Schließlich strandet er, als kurdischer Flüchtling Bilal getarnt, im berüchtigten italienischen Auffanglager Lampedusa. Sein Bestseller-Buch dient jetzt als Vorlage für ein Theaterstück der Landesbühne Niedersachsen-Nord. „Bilal - Leben und Sterben mit Illegalen“ hat am Samstag Premiere in Wilhelmshaven.

„Die Geschichte geht unter die Haut“, sagt Regisseurin Eva Lange über die erschütternde Gatti-Reportage, die 2010 auf deutsch erschien. „Menschen verlassen ihre Heimat mit der Hoffnung auf ein besseres Leben und gehen dafür Todesgefahren ein, werden gequält und ausgeplündert.“ Das aktuelle Unglück des italienischen Kreuzfahrtschiffes „Costa Concordia“ lasse das Schicksal tausender Bootsflüchtlinge vergessen: „Das Mittelmeer ist das größte Massengrab unserer Zeit.“

Im Theaterstück stellt Gatti den Plan für verdeckte Recherchen seiner Redaktion vor und durchquert dann mit afrikanischen Flüchtlingen die Sahara. Im Wüstenort Derkou, einer Oase, begegnen sich die Schicksale von Migranten, Menschenhändlern, Fahrern, Polizisten und Militärs - und erzählen von Ängsten und Träumen.

In seiner Theaterfassung von Fabrizio Gattis Buch zeigt der Schweizer Autor Peter Höner auch die innere Zerrissenheit des Reporters: „Gatti hat die Flüchtlinge nicht nur beobachtet, er hat auch mitgelitten, wollte helfen und aufklären.“ Denn Gatti hörte verklärte Vorstellungen über ein Europa, das bei verzweifelten Menschen unerfüllbare Wünsche weckt. Seine Appelle zur Umkehr verhallen ungehört. Andererseits kann auch er als Reporter zwischen beiden Welten keinem Flüchtling zu Pass und Einreise verhelfen.

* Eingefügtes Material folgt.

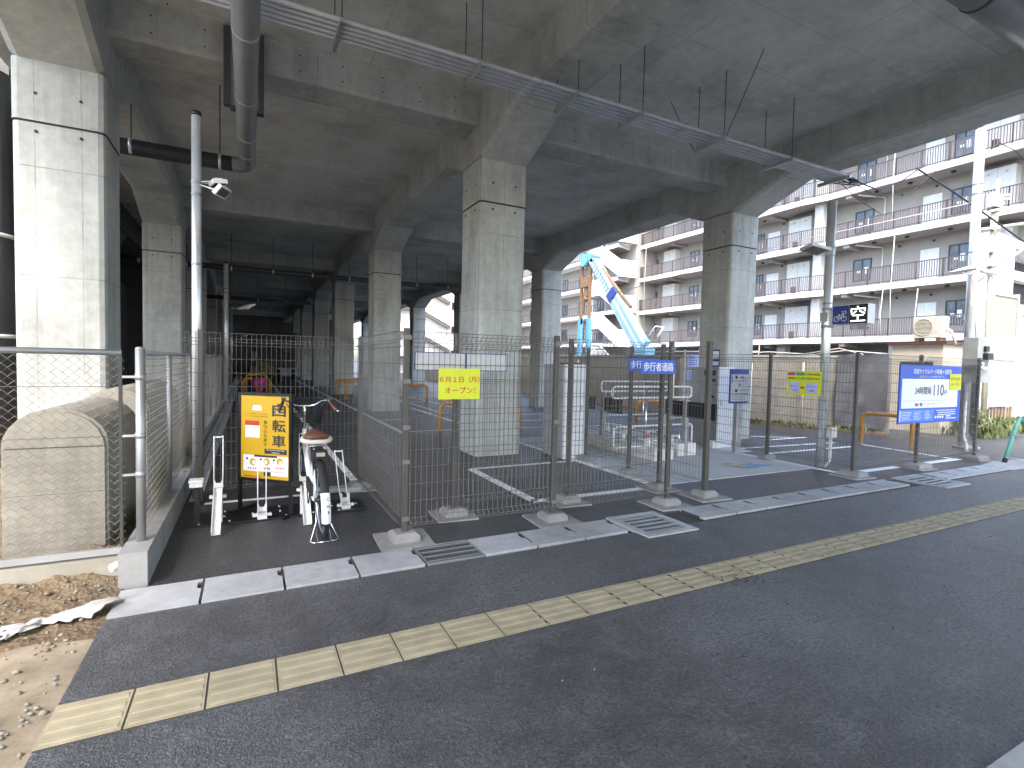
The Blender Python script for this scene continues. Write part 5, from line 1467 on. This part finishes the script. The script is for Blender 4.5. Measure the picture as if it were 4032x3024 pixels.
# second block farther away
b2 = thing('apartment_building', 'far apartment block glimpsed between the viaduct columns', 'apartment building', (36, 58, 0))
MB().box(XW, 44, 43, 80, 0, 18).build('wall', 'facade', b2)
for fb in FB[:4]:
    fz = fb+.25
    m = MB(); m.box(XE, XW, 43, 80, fz, fz+.33); m.build('balcony_floor', 'fascia_white', b2)
    m = MB()
    for zz in (fz+1.3, fz+.45): m.box(XE+.03, XE+.08, 43, 80, zz, zz+.05)
    y = 43
    while y < 80: m.box(XE+.04, XE+.08, y, y+.05, fz+.33, fz+1.3); y += .32
    m.build('railing', 'rail_brown', b2)
    for y in (45, 48.5, 52, 56.5, 60, 64, 68): window(y, y+1.0, fz+.9, fz+2.1, b2, XW, False)
    for y in (46.8, 54.5, 58.3, 66): door(y, y+.9, fz+.33, fz+2.2, b2, XW)
b3 = thing('apartment_building', 'white sunlit building end with sloping stair parapets seen under the viaduct', 'apartment building', (24, 64, 0))
MB().box(14, 30, 63, 75, 0, 16).build('wall', 'fascia_white', b3)
for z in (2.0, 5.0, 8.0, 11.0):
    m = MB(); m.prism([(14, z+1.2), (18.5, z+1.2), (22.8, z-.9), (24.6, z-.9), (24.6, z-2.0), (22.6, z-2.0), (18.3, z+.1), (14, z+.1)], 'y', 61.6, 61.9); m.build('stair_parapet', 'fascia_white', b3)
    m = MB(); m.prism([(14, z+.1), (18.3, z+.1), (22.6, z-2.0), (22.6, z-2.3), (18.3, z-.2), (14, z-.2)], 'y', 61.9, 63); m.build('flight', 'soffit', b3)
    window(0, 1, 0, 1, b3, 500, False) if False else None
    m = MB(); m.box(23.2, 25.5, 62.9, 62.99, z+.2, z+1.9); m.build('window', 'window_frame', b3)
    m = MB(); m.box(26.0, 30, 61.7, 61.75, z, z+1.1); m.build('railing', 'rail_brown', b3)
    m = MB(); m.box(26.0, 30, 61.7, 63, z-.35, z-.02); m.build('balcony_floor', 'fascia_white', b3)

# ================================================================== CRANE
cx_ = 20.0
cn = thing('crane', 'light blue crane with slanting boom and two brown hanging leaders', 'crane', (20, 23.4, 0))
def boom(p0, p1, w0, w1, mat, nm, sgn=0):
    m = MB(); d = (Vector(p1)-Vector(p0)).normalized()
    sd = Vector((1,0,0)); n = d.cross(sd).normalized()
    vs = []
    for p, w_ in ((Vector(p0), w0), (Vector(p1), w1)):
        for a, b in ((-1,-1),(1,-1),(1,1),(-1,1)): vs.append(p+sd*(a*.22)+n*(b*w_))
    m.add(vs, [(0,1,2,3)[::-1],(4,5,6,7),(0,1,5,4),(1,2,6,5),(2,3,7,6),(3,0,4,7)])
    return m.build(nm, mat, cn)
hd = Vector((cx_, 28.0, 8.45)); ft = Vector((cx_, 23.0, 2.6)); dd = (hd-ft)
boom(ft, ft+dd*.60, .46, .40, 'crane_pale', 'boom_base')
boom(ft+dd*.58, hd, .34, .26, 'crane_pale', 'boom_top')
m = MB(); sd = Vector((1,0,0)); n_ = dd.normalized().cross(sd)
m.obox(ft+dd*.30-sd*.24+n_*.16, sd*.02, dd*.30, n_*.12); m.obox(ft+dd*.30-sd*.24-n_*.28, sd*.02, dd*.30, n_*.10); m.obox(ft+dd*.8-sd*.24+n_*-.17, sd*.02, dd*.19, n_*.05)
for k in range(9): m.obox(ft+dd*(.63+.04*k)-sd*.245, sd*.015, dd*.006+n_*.1, n_*.18-dd*.004)
m.build('boom_stripe', 'boom_blue', cn)
m = MB(); m.obox(ft+dd*.55-sd*.26-n_*.1, sd*.06, dd*.035, n_*.42); m.build('joint', 'deep_blue', cn)
m = MB(); m.tube([ft+dd*.33-n_*.72, ft+dd*.84-n_*.28], .10, 8); m.build('cylinder', 'rust', cn)
m = MB(); m.tube([ft-n_*.75+V*-.2, ft+dd*.32+n_*.45], .13, 8); m.build('lift_ram', 'crane_blue', cn)
m = MB(); m.obox(hd+Vector((0,.75,.15)), (.25,0,0), (0,.42,.1), (0,-.06,.26)); m.tube([(cx_-.3,28.75,8.35),(cx_+.3,28.75,8.35)], .30, 14); m.obox(hd+Vector((0,.1,.1)), (.22,0,0), (0,.45,.2), (0,-.12,.2)); m.build('head', 'crane_blue', cn)
m = MB()
for y in (29.25, 28.28): m.box(cx_-.08, cx_+.08, y-.09, y+.09, 4.3, 8.25)
m.build('leader', 'rust', cn)
m = MB()
for y in (29.3, 28.3): m.box(cx_-.12, cx_+.12, y-.14, y+.14, 1.2, 4.65)
m.build('leader_casing', 'crane_blue', cn)
m = MB(); m.box(cx_-.2, cx_+.2, 28.36, 29.0, 6.7, 7.35); m.box(cx_-.1, cx_+.1, 28.5, 28.85, 6.1, 6.72); m.ball((cx_, 28.7, 5.95), .2, 10); m.build('hook_block', 'rust', cn)
m = MB(); m.box(cx_-1.2, cx_+1.4, 21.9, 25.6, 1.25, 1.9); m.box(cx_-.5, cx_+.2, 22.2, 23.4, 1.9, 2.6); m.build('deck', 'crane_blue', cn)
m = MB(); m.box(cx_-1.0, cx_+1.2, 20.8, 21.9, .9, 2.1); m.build('cab', 'crane_pale', cn)
m = MB()
for s_ in (-1.1, 1.1): m.prism([(21.5,.0),(26.8,0),(27.3,.5),(26.8,1.0),(21.5,1.0),(21.0,.5)], 'x', cx_+s_-.3, cx_+s_+.3)
m.build('track', 'rubber', cn)
m = MB(); m.tube([(cx_, 21.8, 3.2), (cx_+.2, 21.6, 3.7), (cx_+.2, 22.2, 3.8), (cx_, 22.5, 3.3)], .05, 6); m.build('hose', 'offwhite', cn)

# ================================================================== RIGHT EDGE: white site panels, columns, scaffold, cables
ws = thing('white_shed', 'white site panels with a framed mesh door at the right edge', 'shed', (20, 7.6, 0))
MB().box(18.42, 19.15, 7.1, 7.2, .55, 3.82).build('panel', 'machine_white', ws)
m = MB(); m.box(19.15, 19.24, 7.12, 7.2, .6, 3.9); m.box(20.72, 20.84, 7.12, 7.2, .6, 4.0); m.box(19.24, 20.72, 7.12, 7.2, 3.86, 3.96); m.box(19.24, 20.72, 7.12, 7.2, 1.98, 2.06); m.box(19.24, 20.72, 7.12, 7.2, .6, .70); m.build('door_frame', 'box_grey', ws)
MB().box(19.24, 20.72, 7.15, 7.18, 2.69, 3.86).build('tan_mesh', 'mesh_tan', ws)
MB().box(19.24, 20.72, 7.15, 7.18, 2.06, 2.68).build('panel', 'panel_grey', ws)
m = MB()
for k in range(13): x = 19.28+k*.115; m.box(x, x+.05, 7.14, 7.17, .7, 1.98)
m.box(19.24, 20.72, 7.18, 7.19, .7, 1.98, 1); m.build('slat_door', ['offwhite', 'panel_grey'], ws)
m = MB(); m.box(20.9, 21.05, 7.1, 7.25, 0, 3.7); m.box(21.1, 25, 7.4, 7.5, 0, 3.4); m.build('side_panel', 'panel_grey', ws)
m = MB()
for k in range(14): x = 18.4+k*.2; m.box(x, x+.06, 7.16, 7.19, 0, .56)
m.build('base_slat', 'far_tan', ws)
tw = thing('steel_tower', 'white steel stair tower with dark window openings at the right edge', 'tower', (23, 9, 0))
m = MB(); m.box(21.3, 21.75, 8.0, 8.4, 0, 6.15); m.prism([(21.75,5.9),(26,5.55),(26,5.9),(21.75,6.15)], 'y', 8.0, 8.4); m.box(22.0, 22.55, 7.9, 8.3, 0, 5.85); m.prism([(21.75,5.0),(22.6,5.9),(21.75,5.95)], 'y', 8.05, 8.35); m.box(22.55, 26, 8.0, 8.3, 4.75, 5.05); m.box(22.55, 26, 8.0, 8.3, 3.6, 3.9); m.build('column', 'machine_white', tw)
m = MB(); m.box(22.6, 26, 8.35, 8.4, 0, 5.5); m.build('opening', 'window_frame', tw)
m = MB()
for k in range(16): x = 22.62+k*.16; m.box(x, x+.03, 8.31, 8.34, 5.05, 5.5)
m.build('grille', 'rail_brown', tw)
sf = thing('scaffold', 'pale yellow scaffold tubes clamped together behind the tallest lamp pole', 'scaffold', (18.6, 7, 0))
def stube(pts, mat='scaffold_yellow', r=.045): MB().tube(pts, r, 10).build('tube', mat, sf)
stube([(18.55,7,0),(18.48,7,6.15)]); stube([(18.98,7.1,0),(18.95,7.1,7.1)]); stube([(17.5,7,5.44),(22,6.9,6.35)]); stube([(17.55,7.1,3.0),(18.45,7.1,4.6)], 'rope', .075); stube([(17.5,6.95,4.05),(20.5,6.9,5.35)], 'dull_zinc', .055); stube([(17.62,7.05,2.7),(17.66,7.05,3.6)], 'box_grey', .10)
m = MB()
for x, z in ((18.5,6.12),(18.5,5.62),(18.47,4.42),(18.47,4.62),(18.96,6.5),(18.96,6.6),(18.48,5.0)): m.obox((x,6.95,z), (.13,0,.02), (0,.09,0), (0,0,.035))
m.build('clamp', 'rope', sf)
m = MB(); m.bbox(18.35, 18.8, 6.9, 7.1, 6.22, 6.6, .03); m.build('lamp_box', 'machine_white', sf)
m = MB(); m.ball((18.6, 7.0, 6.15), .12, 10, 0, (1.2, 1, .6)); m.build('lamp_lens', 'black_paint', sf)
def wire(nm, pts, r, label, mat='cable'):
    tag(MB().tube(pts, r, 6).build(nm, mat), label, 'cable')
wire('overhead_cable', [(12.2,5.9,5.75),(13.6,5.9,5.55),(15.5,5.9,5.22),(20,5.9,4.4)], .02, 'thick dark overhead cable sloping down to the right in front of the balconies')
wire('overhead_cable', [(13.5,5.36,5.15),(11.5,8,4.6),(11.0,14,4.0),(15.5,21.5,3.3)], .009, 'thin pale cord sagging from the tallest lamp pole towards the crane', 'rope')
wire('overhead_cable', [(13.42,5.3,6.0),(13.8,5.2,6.35),(14.3,5.1,6.25),(16.5,5,5.6)], .01, 'thin dark cable looping from the top of the tallest lamp pole')
# ladder at the right edge
ld = thing('trestle', 'green folding trestle stand with a brown roller at the right edge', 'trestle', (12.4, 4.4, 0))
m = MB()
for y in (4.16, 3.62):
    m.tube([(11.95,y,0),(12.16,y,.36),(12.34,y,.66),(12.42,y,.74),(12.52,y,.77),(12.64,y,.72),(12.72,y,.62),(12.86,y,.3),(12.98,y,0)], .033, 8)
m.build('frame', 'ladder_green', ld)
m = MB()
for x, z in ((11.99,.09),(12.22,.49)): m.cyl((x,4.2,z), (x,3.58,z), .016, 8)
m.build('rung', 'offwhite', ld)
m = MB(); m.cyl((12.55,4.1,.82),(12.55,3.7,.82), .055, 12); m.cyl((12.3,4.0,.1),(12.3,3.75,.1), .06, 10); m.build('roller', 'far_tan', ld)
m = MB(); m.tube([(11.95,4.16,0),(12.0,4.16,.08)], .037, 8); m.tube([(11.95,3.62,0),(12.0,3.62,.08)], .037, 8); m.build('foot', 'rubber', ld)
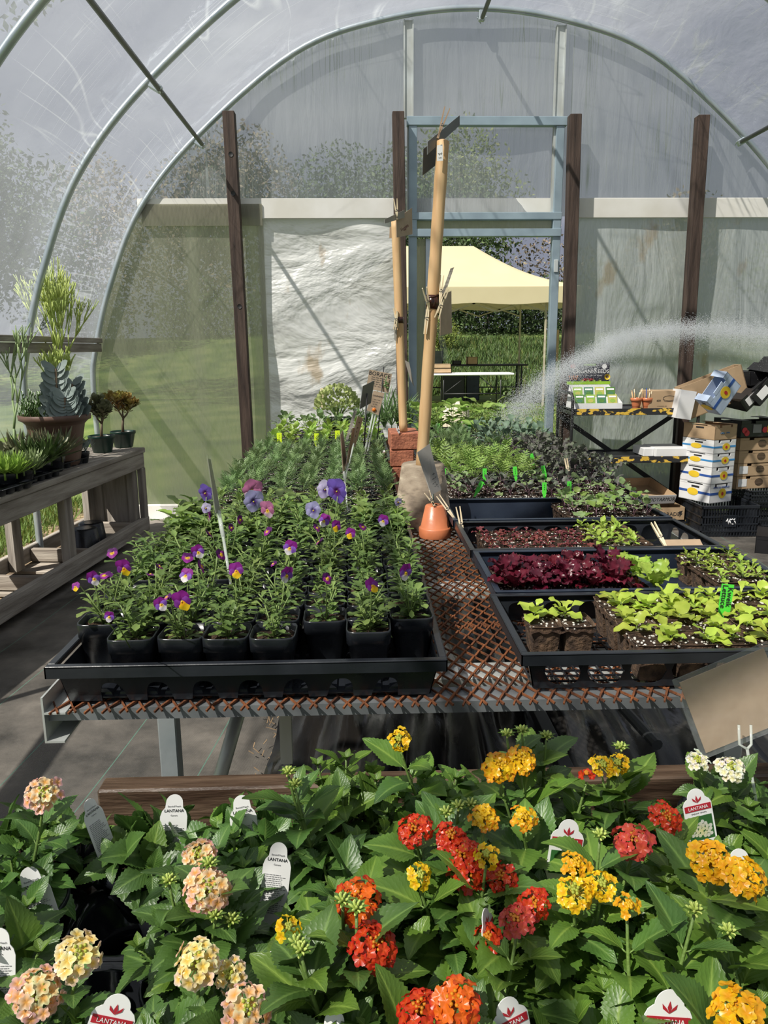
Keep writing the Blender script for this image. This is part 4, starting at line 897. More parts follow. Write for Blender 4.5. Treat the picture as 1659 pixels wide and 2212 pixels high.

Ein sudanesischer Flüchtling habe Gatti gesagt, wie er dennoch etwas tun kann: „Die Welt muss unsere Geschichten kennen, sonst gehen sie verloren - geh nach Hause und schreibe darüber!“ Für Höner ist das eine der Botschaften des Stücks: „Wie gehen wir in Europa mit den Flüchtlingen um, wie können wir das lösen? Der schlechteste Umgang wäre die Verdrängung - das Ignorieren des Problems.“

„Bilal - Leben und Sterben mit Illegalen“ könnte ein wichtiges Stück für die deutschsprachige Theaterlandschaft und die gesellschaftliche Diskussion werden, erhofft sich die Landesbühne Nord in Wilhelmshaven. Die Brisanz der Themen Flucht, Zukunftsangst, Migration und Abschiebung werde täglich deutlich - etwa in Berichten aus afrikanischen Ländern und in den immer wiederkehrenden Tragödien vor und auf Lampedusa.